» Directive
Please quote every line word for word.

» Source material
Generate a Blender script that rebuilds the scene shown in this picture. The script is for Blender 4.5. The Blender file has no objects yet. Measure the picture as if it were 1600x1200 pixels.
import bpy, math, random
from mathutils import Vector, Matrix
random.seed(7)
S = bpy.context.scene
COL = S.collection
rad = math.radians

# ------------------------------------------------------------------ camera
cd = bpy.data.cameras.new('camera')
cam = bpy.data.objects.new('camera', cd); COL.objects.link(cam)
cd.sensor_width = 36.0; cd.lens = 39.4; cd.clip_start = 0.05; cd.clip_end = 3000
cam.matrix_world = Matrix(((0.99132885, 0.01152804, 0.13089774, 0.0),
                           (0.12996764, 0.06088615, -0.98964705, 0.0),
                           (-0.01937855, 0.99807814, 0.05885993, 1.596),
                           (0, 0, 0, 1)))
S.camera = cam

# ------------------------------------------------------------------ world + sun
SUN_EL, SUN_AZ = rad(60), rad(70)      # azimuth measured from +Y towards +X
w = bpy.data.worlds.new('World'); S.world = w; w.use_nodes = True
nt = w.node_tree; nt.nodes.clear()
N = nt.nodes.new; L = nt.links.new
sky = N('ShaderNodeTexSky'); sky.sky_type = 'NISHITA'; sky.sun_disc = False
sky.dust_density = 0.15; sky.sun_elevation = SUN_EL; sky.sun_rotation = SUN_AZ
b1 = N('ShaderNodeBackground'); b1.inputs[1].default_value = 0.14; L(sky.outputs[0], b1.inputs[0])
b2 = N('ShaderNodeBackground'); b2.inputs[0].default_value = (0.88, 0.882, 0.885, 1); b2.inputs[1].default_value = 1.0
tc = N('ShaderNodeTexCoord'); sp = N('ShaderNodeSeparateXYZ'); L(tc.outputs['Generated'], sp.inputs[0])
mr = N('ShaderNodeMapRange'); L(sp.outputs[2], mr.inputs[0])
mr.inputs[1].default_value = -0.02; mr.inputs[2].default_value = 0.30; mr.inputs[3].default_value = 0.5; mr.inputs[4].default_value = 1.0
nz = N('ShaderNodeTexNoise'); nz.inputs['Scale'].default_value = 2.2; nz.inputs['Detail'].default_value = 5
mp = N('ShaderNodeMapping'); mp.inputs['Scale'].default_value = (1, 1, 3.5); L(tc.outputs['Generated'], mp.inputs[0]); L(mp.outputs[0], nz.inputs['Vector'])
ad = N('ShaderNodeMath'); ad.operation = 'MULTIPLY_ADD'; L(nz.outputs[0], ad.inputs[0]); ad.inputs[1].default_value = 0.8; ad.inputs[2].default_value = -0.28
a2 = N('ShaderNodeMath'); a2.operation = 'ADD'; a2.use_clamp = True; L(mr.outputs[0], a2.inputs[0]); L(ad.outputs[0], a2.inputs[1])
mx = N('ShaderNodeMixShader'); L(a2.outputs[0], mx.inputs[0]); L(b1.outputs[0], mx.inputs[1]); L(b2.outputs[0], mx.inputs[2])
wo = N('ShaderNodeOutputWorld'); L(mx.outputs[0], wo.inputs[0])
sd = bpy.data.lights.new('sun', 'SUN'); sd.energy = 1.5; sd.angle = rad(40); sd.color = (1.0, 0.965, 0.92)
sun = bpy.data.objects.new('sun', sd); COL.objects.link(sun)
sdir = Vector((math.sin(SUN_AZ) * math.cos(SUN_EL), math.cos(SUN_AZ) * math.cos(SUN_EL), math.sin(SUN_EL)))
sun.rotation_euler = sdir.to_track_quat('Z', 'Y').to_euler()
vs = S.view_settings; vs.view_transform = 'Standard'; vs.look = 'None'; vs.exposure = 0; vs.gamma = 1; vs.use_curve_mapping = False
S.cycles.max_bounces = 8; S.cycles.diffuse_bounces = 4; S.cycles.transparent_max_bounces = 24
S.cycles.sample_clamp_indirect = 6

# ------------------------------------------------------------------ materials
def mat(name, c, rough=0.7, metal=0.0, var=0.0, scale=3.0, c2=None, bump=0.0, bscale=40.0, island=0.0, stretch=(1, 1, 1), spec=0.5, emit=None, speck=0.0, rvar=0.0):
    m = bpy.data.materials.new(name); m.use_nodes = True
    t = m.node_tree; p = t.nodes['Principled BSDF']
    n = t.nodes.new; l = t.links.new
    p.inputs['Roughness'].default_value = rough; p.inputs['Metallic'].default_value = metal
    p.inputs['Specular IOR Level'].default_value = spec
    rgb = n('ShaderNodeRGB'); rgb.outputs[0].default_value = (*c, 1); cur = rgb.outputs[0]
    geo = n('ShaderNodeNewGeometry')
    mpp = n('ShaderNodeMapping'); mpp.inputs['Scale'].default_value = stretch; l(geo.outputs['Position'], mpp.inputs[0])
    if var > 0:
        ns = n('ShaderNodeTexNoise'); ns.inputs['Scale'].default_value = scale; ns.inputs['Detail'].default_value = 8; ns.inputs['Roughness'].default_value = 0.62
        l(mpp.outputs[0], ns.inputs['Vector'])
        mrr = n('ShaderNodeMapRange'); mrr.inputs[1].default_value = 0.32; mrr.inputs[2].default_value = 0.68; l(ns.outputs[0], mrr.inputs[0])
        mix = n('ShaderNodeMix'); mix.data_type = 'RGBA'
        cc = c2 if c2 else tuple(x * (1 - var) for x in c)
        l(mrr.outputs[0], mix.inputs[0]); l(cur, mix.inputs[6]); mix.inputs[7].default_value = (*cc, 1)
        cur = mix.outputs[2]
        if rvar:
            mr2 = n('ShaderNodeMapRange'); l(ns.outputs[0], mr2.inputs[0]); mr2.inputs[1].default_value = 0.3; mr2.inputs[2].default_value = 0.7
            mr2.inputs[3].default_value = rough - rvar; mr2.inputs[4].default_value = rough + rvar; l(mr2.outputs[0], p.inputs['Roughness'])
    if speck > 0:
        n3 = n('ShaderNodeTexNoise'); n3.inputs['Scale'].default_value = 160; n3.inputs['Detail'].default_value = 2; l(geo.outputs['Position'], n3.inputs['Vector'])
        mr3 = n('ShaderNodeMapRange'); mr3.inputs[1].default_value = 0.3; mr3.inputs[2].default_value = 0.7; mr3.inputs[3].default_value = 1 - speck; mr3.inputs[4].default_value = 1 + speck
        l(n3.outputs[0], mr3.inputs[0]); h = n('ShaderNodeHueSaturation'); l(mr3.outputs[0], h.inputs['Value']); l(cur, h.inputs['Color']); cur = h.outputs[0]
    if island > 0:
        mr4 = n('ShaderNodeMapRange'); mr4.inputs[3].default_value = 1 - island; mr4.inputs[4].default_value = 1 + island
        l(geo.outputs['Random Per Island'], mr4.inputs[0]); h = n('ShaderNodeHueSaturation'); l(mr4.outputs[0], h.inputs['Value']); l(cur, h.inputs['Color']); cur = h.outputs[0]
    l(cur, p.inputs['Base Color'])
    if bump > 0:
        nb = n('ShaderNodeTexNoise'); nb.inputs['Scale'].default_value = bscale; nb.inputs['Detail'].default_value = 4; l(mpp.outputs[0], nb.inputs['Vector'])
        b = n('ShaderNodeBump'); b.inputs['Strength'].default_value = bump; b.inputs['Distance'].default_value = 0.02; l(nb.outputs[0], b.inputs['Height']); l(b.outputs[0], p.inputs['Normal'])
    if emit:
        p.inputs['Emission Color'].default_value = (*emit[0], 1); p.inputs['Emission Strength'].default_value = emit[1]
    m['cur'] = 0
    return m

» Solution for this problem
Generate a Blender script that rebuilds the scene shown in this picture. The script is for Blender 4.5. The Blender file has no objects yet. Measure the picture as if it were 1600x1200 pixels.
import bpy, math, random
from mathutils import Vector, Matrix
random.seed(7)
S = bpy.context.scene
COL = S.collection
rad = math.radians

# ------------------------------------------------------------------ camera
cd = bpy.data.cameras.new('camera')
cam = bpy.data.objects.new('camera', cd); COL.objects.link(cam)
cd.sensor_width = 36.0; cd.lens = 39.4; cd.clip_start = 0.05; cd.clip_end = 3000
cam.matrix_world = Matrix(((0.99132885, 0.01152804, 0.13089774, 0.0),
                           (0.12996764, 0.06088615, -0.98964705, 0.0),
                           (-0.01937855, 0.99807814, 0.05885993, 1.596),
                           (0, 0, 0, 1)))
S.camera = cam

# ------------------------------------------------------------------ world + sun
SUN_EL, SUN_AZ = rad(60), rad(70)      # azimuth measured from +Y towards +X
w = bpy.data.worlds.new('World'); S.world = w; w.use_nodes = True
nt = w.node_tree; nt.nodes.clear()
N = nt.nodes.new; L = nt.links.new
sky = N('ShaderNodeTexSky'); sky.sky_type = 'NISHITA'; sky.sun_disc = False
sky.dust_density = 0.15; sky.sun_elevation = SUN_EL; sky.sun_rotation = SUN_AZ
b1 = N('ShaderNodeBackground'); b1.inputs[1].default_value = 0.14; L(sky.outputs[0], b1.inputs[0])
b2 = N('ShaderNodeBackground'); b2.inputs[0].default_value = (0.88, 0.882, 0.885, 1); b2.inputs[1].default_value = 1.0
tc = N('ShaderNodeTexCoord'); sp = N('ShaderNodeSeparateXYZ'); L(tc.outputs['Generated'], sp.inputs[0])
mr = N('ShaderNodeMapRange'); L(sp.outputs[2], mr.inputs[0])
mr.inputs[1].default_value = -0.02; mr.inputs[2].default_value = 0.30; mr.inputs[3].default_value = 0.5; mr.inputs[4].default_value = 1.0
nz = N('ShaderNodeTexNoise'); nz.inputs['Scale'].default_value = 2.2; nz.inputs['Detail'].default_value = 5
mp = N('ShaderNodeMapping'); mp.inputs['Scale'].default_value = (1, 1, 3.5); L(tc.outputs['Generated'], mp.inputs[0]); L(mp.outputs[0], nz.inputs['Vector'])
ad = N('ShaderNodeMath'); ad.operation = 'MULTIPLY_ADD'; L(nz.outputs[0], ad.inputs[0]); ad.inputs[1].default_value = 0.8; ad.inputs[2].default_value = -0.28
a2 = N('ShaderNodeMath'); a2.operation = 'ADD'; a2.use_clamp = True; L(mr.outputs[0], a2.inputs[0]); L(ad.outputs[0], a2.inputs[1])
mx = N('ShaderNodeMixShader'); L(a2.outputs[0], mx.inputs[0]); L(b1.outputs[0], mx.inputs[1]); L(b2.outputs[0], mx.inputs[2])
wo = N('ShaderNodeOutputWorld'); L(mx.outputs[0], wo.inputs[0])
sd = bpy.data.lights.new('sun', 'SUN'); sd.energy = 1.5; sd.angle = rad(40); sd.color = (1.0, 0.965, 0.92)
sun = bpy.data.objects.new('sun', sd); COL.objects.link(sun)
sdir = Vector((math.sin(SUN_AZ) * math.cos(SUN_EL), math.cos(SUN_AZ) * math.cos(SUN_EL), math.sin(SUN_EL)))
sun.rotation_euler = sdir.to_track_quat('Z', 'Y').to_euler()
vs = S.view_settings; vs.view_transform = 'Standard'; vs.look = 'None'; vs.exposure = 0; vs.gamma = 1; vs.use_curve_mapping = False
S.cycles.max_bounces = 8; S.cycles.diffuse_bounces = 4; S.cycles.transparent_max_bounces = 24
S.cycles.sample_clamp_indirect = 6

# ------------------------------------------------------------------ materials
def mat(name, c, rough=0.7, metal=0.0, var=0.0, scale=3.0, c2=None, bump=0.0, bscale=40.0, island=0.0, stretch=(1, 1, 1), spec=0.5, emit=None, speck=0.0, rvar=0.0):
    m = bpy.data.materials.new(name); m.use_nodes = True
    t = m.node_tree; p = t.nodes['Principled BSDF']
    n = t.nodes.new; l = t.links.new
    p.inputs['Roughness'].default_value = rough; p.inputs['Metallic'].default_value = metal
    p.inputs['Specular IOR Level'].default_value = spec
    rgb = n('ShaderNodeRGB'); rgb.outputs[0].default_value = (*c, 1); cur = rgb.outputs[0]
    geo = n('ShaderNodeNewGeometry')
    mpp = n('ShaderNodeMapping'); mpp.inputs['Scale'].default_value = stretch; l(geo.outputs['Position'], mpp.inputs[0])
    if var > 0:
        ns = n('ShaderNodeTexNoise'); ns.inputs['Scale'].default_value = scale; ns.inputs['Detail'].default_value = 8; ns.inputs['Roughness'].default_value = 0.62
        l(mpp.outputs[0], ns.inputs['Vector'])
        mrr = n('ShaderNodeMapRange'); mrr.inputs[1].default_value = 0.32; mrr.inputs[2].default_value = 0.68; l(ns.outputs[0], mrr.inputs[0])
        mix = n('ShaderNodeMix'); mix.data_type = 'RGBA'
        cc = c2 if c2 else tuple(x * (1 - var) for x in c)
        l(mrr.outputs[0], mix.inputs[0]); l(cur, mix.inputs[6]); mix.inputs[7].default_value = (*cc, 1)
        cur = mix.outputs[2]
        if rvar:
            mr2 = n('ShaderNodeMapRange'); l(ns.outputs[0], mr2.inputs[0]); mr2.inputs[1].default_value = 0.3; mr2.inputs[2].default_value = 0.7
            mr2.inputs[3].default_value = rough - rvar; mr2.inputs[4].default_value = rough + rvar; l(mr2.outputs[0], p.inputs['Roughness'])
    if speck > 0:
        n3 = n('ShaderNodeTexNoise'); n3.inputs['Scale'].default_value = 160; n3.inputs['Detail'].default_value = 2; l(geo.outputs['Position'], n3.inputs['Vector'])
        mr3 = n('ShaderNodeMapRange'); mr3.inputs[1].default_value = 0.3; mr3.inputs[2].default_value = 0.7; mr3.inputs[3].default_value = 1 - speck; mr3.inputs[4].default_value = 1 + speck
        l(n3.outputs[0], mr3.inputs[0]); h = n('ShaderNodeHueSaturation'); l(mr3.outputs[0], h.inputs['Value']); l(cur, h.inputs['Color']); cur = h.outputs[0]
    if island > 0:
        mr4 = n('ShaderNodeMapRange'); mr4.inputs[3].default_value = 1 - island; mr4.inputs[4].default_value = 1 + island
        l(geo.outputs['Random Per Island'], mr4.inputs[0]); h = n('ShaderNodeHueSaturation'); l(mr4.outputs[0], h.inputs['Value']); l(cur, h.inputs['Color']); cur = h.outputs[0]
    l(cur, p.inputs['Base Color'])
    if bump > 0:
        nb = n('ShaderNodeTexNoise'); nb.inputs['Scale'].default_value = bscale; nb.inputs['Detail'].default_value = 4; l(mpp.outputs[0], nb.inputs['Vector'])
        b = n('ShaderNodeBump'); b.inputs['Strength'].default_value = bump; b.inputs['Distance'].default_value = 0.02; l(nb.outputs[0], b.inputs['Height']); l(b.outputs[0], p.inputs['Normal'])
    if emit:
        p.inputs['Emission Color'].default_value = (*emit[0], 1); p.inputs['Emission Strength'].default_value = emit[1]
    m['cur'] = 0
    return m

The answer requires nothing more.